Le inchieste non poterono negare ciò che era davvero successo e la cui enormità era sotto gli occhi di tutti... Eppure quando la discussione approdò in Parlamento i deputati decisero, in nome della concordia nazionale e per l’urgenza di legiferare su cose più importanti, di non discuterne più. Seguirono a ruota la magistratura ordinaria e quella militare: nessun colpevole, nessuna condanna.

Non è successo nulla, circolare!



Solo nel 1999 è stata apposta in piazza San Carlo una lapide commemorativa...
Solo quest’anno, a 150 anni da quella strage orrenda ed inutile e gratuita, sembra che qui a Torino l’episodio sia ritornato a far parte della memoria comune dei piemontesi...
’64, 21 settembre
conta i morti
1864, il giorno dopo
conta altri morti.

E la mitraglia dell’ “Unitalia”
carabinieri, non piemontesi
buca la carne della maraja
che si accalca vedendo lesi
gli interessi e resi vani
i sacrifici per gli italiani
dai sotterfugi di un Minghetti
che dà l’annunzio a cose fatte.

Si paga pegno a Napoleone
che non voleva aver vicino
ai suoi confini il fiero leone
anzi, il toro d’la bela Torino.

E il Minghetti, ch’è bolognese
tradisce il re e le giuste attese
che sia Roma se liberata
la capitale... gaute la nata!

Ed ecco che dall’oggi al domani
si trasferisce la capitale
[Parla Minghetti] “Sia a Firenze, via lontano
se non vi piace faccio del male!”
con la mitraglia dell’ “Unitalia”
carabinieri, non piemontesi
Via la maraja! Via la marmaglia!
Viva Firenze! Via i fessi!

inviata da Bernart Bartleby - 24/9/2014 - 20:52


Si decise per Firenze e non per Roma semplicemente perché Roma era ancora in mano al papa, fino alla breccia di Porta Pia (20 settembre 1870). Comunque anche per Firenze il trasferimento della capitale fu una bella sciagura visto che in quell'occasione decisero (secondo il progetto che va sotto il pomposo nome di Risanamento) di abbattere buona parte delle antiche mura per fare spazio ai viali di circonvallazione (o non potevan farli due metri più in là??) e di abbattere il Mercato Vecchio ed il ghetto ebraico per costruire quell'obbrobrio di Piazza della Repubblica (e ci hanno pure scritto "l'antico centro della città da secolare squallore a vita nuova restituito"...)
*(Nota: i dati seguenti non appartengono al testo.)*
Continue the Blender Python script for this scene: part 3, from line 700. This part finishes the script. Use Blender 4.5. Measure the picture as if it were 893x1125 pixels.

Lorenzo - 24/9/2014 - 21:47


Hai ragione Lorenzo, non ci avevo riflettuto abbastanza... E pensare che ho pure un antenato bersagliere che a Porta Pia c'era!
Grazie
Saluti

B.B. - 24/9/2014 - 21:56


Per approfondire: Torino 1864: la strage impunita

E ora passo a cercare se esista una canzone su di un'altra strage impunita avvenuta a Torino, quella del dicembre 1922: 11 morti per mano dei fascisti guidati dal romano Piero Brandimarte (che poi è morto nel suo letto nel 1971, proprio qui a Torino, e al funerale gli resero pure gli onori militari!)